7.2. Limitations and Future Research

While this study provides a rigorous foundation for facility location decisions, several limitations warrant further investigation to enhance the model’s fidelity and applicability.

First, regarding the physics of charging, our model assumes a linear relationship between charging time and energy replenished. In reality, lithium-ion battery charging follows a complex non-linear profile (CC-CV protocol). Future research could incorporate piecewise linear approximations to better capture the slowing charge rates at high States of Charge (SoC), balancing computational complexity with physical realism.

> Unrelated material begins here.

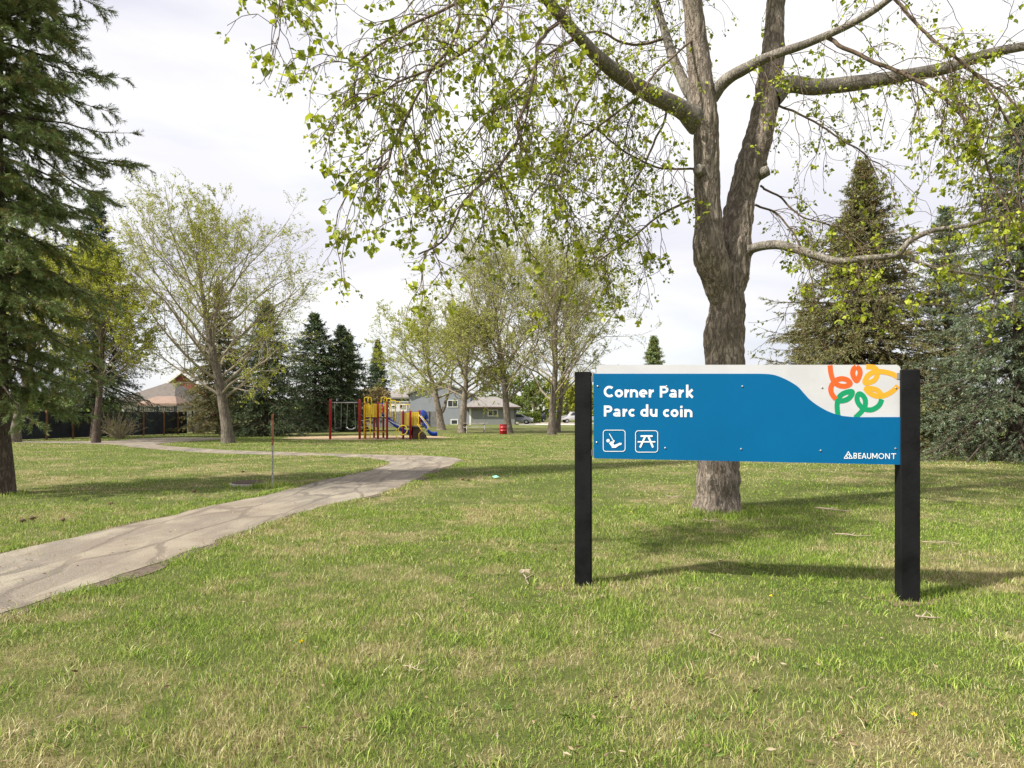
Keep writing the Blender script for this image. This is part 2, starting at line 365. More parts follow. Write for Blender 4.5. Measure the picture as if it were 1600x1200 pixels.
def rough_edge(pts, amp, seed):
    p = np.array(pts, float); out = []
    for i in range(len(p)-1):
        m = max(2, int(np.linalg.norm(p[i+1]-p[i])/.12)); 
        for u in range(m): out.append(p[i]+(p[i+1]-p[i])*u/m)
    out = np.array(out+[p[-1]]); k = np.stack([out[:, 0], out[:, 1], out[:, 0]*0], -1)
    out[:, 0] += (fbm(k*2.2, 3, seed)-.5)*amp; out[:, 1] += (fbm(k*2.2, 3, seed+9)-.5)*amp
    return out
pl, pr = rough_edge(smooth_line(edgeL, 90), .18, 3), rough_edge(smooth_line(edgeR, 90), .2, 7)
path_poly = np.concatenate([pl, pr[::-1]])
b = MB(); m_ = len(path_poly); b.add(np.c_[path_poly, np.full(m_, .012)], [tuple(range(m_-1, -1, -1))])
fl = np.concatenate([np.c_[path_poly, np.full(m_, .012)], np.c_[path_poly, np.full(m_, -.02)]])
b.add(fl, [np.array([(i, (i+1) % m_, (i+1) % m_+m_, i+m_) for i in range(m_)])])
tagk(b.build('path', m_path), 'structure')
pl2, pr2 = rough_edge(smooth_line(edgeL, 90), .30, 13)+np.array([-.03, .03]), rough_edge(smooth_line(edgeR, 90), .26, 17)+np.array([.14, -.02])
dp = np.concatenate([pl2, pr2[::-1]]); b = MB(); b.add(np.c_[dp, np.full(len(dp), .007)], [tuple(range(len(dp)-1, -1, -1))])
tagk(b.build('path_verge', paint('crumbled_dark_soil', (.11, .08, .058), .95, .42, 22, 1.0)), 'structure')
def blob(cx, cy, rx, ry, z, name, mat, seed=1, amp=.3, nn=60):
    a = np.linspace(0, 2*pi, nn, endpoint=False); k = np.stack([np.cos(a)*2, np.sin(a)*2, a*0+seed], -1)
    r = 1+(fbm(k, 3, seed)-.5)*amp*2
    b = MB(); b.add(np.stack([cx+rx*r*np.cos(a), cy+ry*r*np.sin(a), a*0+z], -1), [tuple(range(nn))]); return tagk(b.build(name, mat), 'structure')
blob(-8.9, 42.0, 5.2, 3.7, .006, 'playground_sand', m_sand, 2, .1)
# road beyond the park, with kerb
b = MB(); b.box(-1.5, 120, 96, 112, -.3, .012); tagk(b.build('road', m_road), 'structure')
b = MB(); b.box(3.5, 120, 95.7, 96, -.3, .13); tagk(b.build('kerb', m_conc), 'structure')
b = MB(); b.box(.9, 9, 88, 95.7, -.3, .016); tagk(b.build('driveway', m_conc), 'structure')

# ------------------------------------------------------------------ park sign
PL_, PR_ = np.array([(911-CX)/F*5.9, 5.9]), np.array([(1421-CX)/F*5.42, 5.42])
SU = (PR_-PL_)/np.linalg.norm(PR_-PL_); SN = np.array([SU[1], -SU[0]])   # SN points to the viewer
def S(px, py, off=0.0):
    k = (px-CX)/F; t_ = (PL_[0]-k*PL_[1])/(k*SU[1]-SU[0]); p = PL_+SU*t_
    z = HC+(HY-py)/F*p[1]; q = p+SN*off; return np.array([q[0], q[1], z])
sgn = thing('park_sign', 'blue and white park name sign with swirl emblem between two black posts', 'sign', (float((PL_[0]+PR_[0])/2), float((PL_[1]+PR_[1])/2), 0))
def sgn_poly(b, pts, off, th): b.prism([S(x, y, off) for x, y in pts][::-1], tuple(np.append(-SN*th, 0)))
def rcorner(cx, cy, r, a0, a1, n=6): return [(cx+r*cos(R(a0+(a1-a0)*i/n)), cy-r*sin(R(a0+(a1-a0)*i/n))) for i in range(n+1)]
Z3 = lambda x, y: (1180+x/6.154, 560+y/6.154)
Z4 = lambda x, y: (920+x/7.5, 570+y/7.5)
b = MB(); sgn_poly(b, rcorner(939, 577, 7, 180, 90)+rcorner(1400, 577, 7, 90, 0)+[(1407, 690), (932, 690)], 0.0, .012)
wp = b.build('white_panel', m_white, sgn)
wave = [Z3(x, y) for x, y in smooth_line([(0, 148), (100, 150), (180, 160), (260, 188), (340, 228), (410, 275), (460, 330), (520, 395), (600, 455), (700, 510), (800, 545), (900, 560), (1000, 565)], 60)]
b = MB(); sgn_poly(b, [(928, 714), (927.3, 584)]+wave+[(1411, 651.5)]+rcorner(1408, 723, 3, 0, -90)+[(930, 716)], .012, .012)
bp = b.build('blue_panel', m_blue, sgn)
edge = MB()
def ribbon(b, pts, w, off, fn=None):
    """thick stroke lying on the sign face; pts in photo px through fn"""
    p = np.array(pts, float); T = np.gradient(p, axis=0); T = nrm(T); Nn = np.stack([-T[:, 1], T[:, 0]], -1)
    L, Rr = p+Nn*w/2, p-Nn*w/2; fn = fn or (lambda x, y: (x, y))
    v = [S(*fn(x, y), off) for x, y in L]+[S(*fn(x, y), off) for x, y in Rr]; n = len(p)
    b.add(v, [np.array([(i, i+1, i+1+n, i+n) for i in range(n-1)])])
OFF = [0.0125]
def nxt(step=.00005): OFF[0] += step; return OFF[0]
def arc(cx, cy, rx, ry, a0, a1, n=20): return [(cx+rx*cos(R(a0+(a1-a0)*i/n)), cy-ry*sin(R(a0+(a1-a0)*i/n))) for i in range(n+1)]
# emblem strokes (on the white panel)
for col, strokes in ((m_or, [[(719, 66), (728, 140), (752, 215), (800, 258), (860, 268), (912, 246), (892, 212), (840, 195), (785, 206), (745, 243), (726, 290), (737, 342), (775, 392)],
                             [(972, 80), (1000, 104), (1008, 145), (992, 190), (973, 214), (950, 185), (936, 140), (948, 100), (972, 80)]]),
                     (m_ye, [[(1066, 80), (1130, 84), (1165, 105), (1172, 160), (1146, 208), (1100, 230), (1055, 233), (1066, 190), (1098, 152), (1150, 129), (1225, 128), (1310, 147), (1372, 180)],
                             [(1372, 262), (1340, 298), (1280, 340), (1210, 364), (1150, 358), (1097, 330), (1066, 292), (1112, 288), (1170, 304), (1205, 338), (1214, 362)]]),
                     (m_gr, [[(796, 552), (788, 480), (790, 420), (812, 365), (862, 330), (928, 318), (926, 350), (896, 386), (850, 405), (798, 408)],
                             [(960, 572), (1018, 515), (1054, 460), (1058, 402), (1036, 360), (1000, 340), (979, 372), (986, 420), (1020, 466), (1070, 492), (1130, 490), (1190, 450), (1216, 392)]])):
    b = MB()
    for st in strokes:
        # split so that the crossing arm never shares a plane with the loop
        q = smooth_line(st, 70)
        OFF2 = .0008
        T = nrm(np.gradient(q, axis=0)); Nn = np.stack([-T[:, 1], T[:, 0]], -1); n = len(q); w = 49
        offs = .0008+np.linspace(0, .0012, n)
        v = [S(*Z3(*(q[i]+Nn[i]*w/2)), offs[i]) for i in range(n)]+[S(*Z3(*(q[i]-Nn[i]*w/2)), offs[i]) for i in range(n)]
        b.add(v, [np.array([(i, i+1, i+1+n, i+n) for i in range(n-1)])])
    b.build('emblem', col, wp, label={m_or: 'orange loops of the swirl emblem', m_ye: 'yellow loops of the swirl emblem', m_gr: 'green loops of the swirl emblem'}[col])
# lettering
def glyph(b, ch, x0, x1, base, cap, xh, w, fn):
    h = w/2; X0, X1 = x0+h, x1-h; cx = (x0+x1)/2
    def st(p, ww=w): ribbon(b, p, ww, nxt(), fn)
    mid = base-xh/2; rx = (x1-x0)/2-h; ry = xh/2-h
    def ln(*p): 
        out = []
        for (a_, b_), (c_, d_) in zip(p[:-1], p[1:]): out += [(a_, b_), (c_, d_)]
        for i in range(0, len(out), 2): st([out[i], out[i+1]])
    if ch == 'C': st(arc(cx+h*.6, base-cap/2, rx+h*.5, cap/2-h, 48, 312, 30))
    elif ch == 'o': st(arc(cx, mid, rx, ry, 0, 360, 36))
    elif ch == 'c': st(arc(cx+h*.4, mid, rx+h*.3, ry, 50, 310, 30))
    elif ch == 'e': st(arc(cx, mid, rx, ry, 0, 302, 30)); st([(X0, mid+h*.15), (x1, mid+h*.15)], w*.66)
    elif ch == 'r': ln((X0, base), (X0, base-xh)); st(arc(x1+h*.2, base-xh*.35, x1-X0, xh*.65-h, 178, 95, 12))
    elif ch == 'n': ln((X0, base), (X0, base-xh)); st(arc(cx, base-xh*.5, rx, xh*.5-h, 180, 0, 20)+[(X1, base)])
    elif ch == 'u': ln((X1, base), (X1, base-xh)); st([(X0, base-xh)]+arc(cx, base-xh*.5, rx, xh*.5-h, 180, 360, 20))
    elif ch == 'd': ln((X1, base), (X1, base-cap*1.12)); st(arc(cx, mid, rx, ry, 0, 360, 36))
    elif ch == 'a': ln((X1, base), (X1, base-xh*.55)); st(arc(cx+h*.2, base-xh*.62, rx-h*.2, xh*.38-h*.9, 0, 150, 16)); st(arc(cx-h*.1, base-xh*.27, rx, xh*.27-h*.75, 0, 360, 24), w*.8)
    elif ch == 'i': ln((X0, base), (X0, base-xh)); st(arc(X0, base-xh-w*1.0, w*.28, w*.28, 0, 360, 12), w*.56)
    elif ch == 'k': ln((X0, base), (X0, base-cap*1.12)); ln((X0, base-xh*.42), (x1-h*1.1, base-xh)); ln((X0+w*.5, base-xh*.55), (x1-h*.9, base))
    elif ch == 'P': ln((X0, base), (X0, base-cap)); st([(X0, base-cap+h)]+arc(x1-h-cap*.26, base-cap*.68, cap*.26, cap*.32-h, 90, -90, 16)+[(X0, base-cap*.36-h)])
    elif ch == 'B': ln((X0, base), (X0, base-cap)); st([(X0, base-cap+h)]+arc(cx+h, base-cap*.74, rx*.7, cap*.26-h, 90, -90, 10)+[(X0, base-cap*.48)]); st([(X0, base-cap*.52)]+arc(cx+h, base-cap*.26, rx-h, cap*.26-h, 90, -90, 10)+[(X0, base-h)])
    elif ch == 'E': ln((X0, base), (X0, base-cap)); [ln((X0, yy), (x1, yy)) for yy in (base-cap+h, base-cap*.5, base-h)]
    elif ch == 'A': ln((X0, base), (cx, base-cap)); ln((X1, base), (cx, base-cap)); ln((x0+(x1-x0)*.2, base-cap*.3), (x1-(x1-x0)*.2, base-cap*.3))
    elif ch == 'U': st([(X0, base-cap)]+arc(cx, base-cap*.36, rx, cap*.36-h, 180, 360, 16)+[(X1, base-cap)])
    elif ch == 'M': ln((X0, base), (X0+1, base-cap), (cx, base-cap*.2), (X1-1, base-cap), (X1, base))
    elif ch == 'O': st(arc(cx, base-cap/2, rx, cap/2-h, 0, 360, 30))
    elif ch == 'N': ln((X0, base), (X0, base-cap), (X1, base), (X1, base-cap))
    elif ch == 'T': ln((cx, base), (cx, base-cap)); ln((x0, base-cap+h), (x1, base-cap+h))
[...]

Second, regarding system uncertainty, the current model relies on deterministic parameters. Real-world operations are subject to stochastic disruptions. Future studies could extend our framework using Robust Optimization to design networks capable of withstanding worst-case demand surges. Additionally, the integration of Battery Swapping Stations (BSSs) with the power grid offers a promising avenue for research. Exploring “Grid-Interactive” BSS location problems, where stations serve as energy storage units for peak shaving, could unlock new value streams.

Third, regarding user behavior, the assumption of homogeneous decision-making (System Optimal) simplifies reality. Future work could integrate Game Theoretic models to capture the competitive behavior of users (User Equilibrium) and the strategic interactions between competing charging network operators. Furthermore, future research should integrate the interactions between charging networks and power grids, specifically exploring Vehicle-to-Grid (V2G) applications where endogenous dwell time decisions could be incentivized by real-time electricity pricing.

In summary, this paper provides a theoretically sound and computationally efficient tool for navigating the trade-offs in charging infrastructure planning. By bridging the gap between mathematical optimization and practical policy needs, it offers a roadmap for developing sustainable, user-centric, and economically viable electric transportation systems.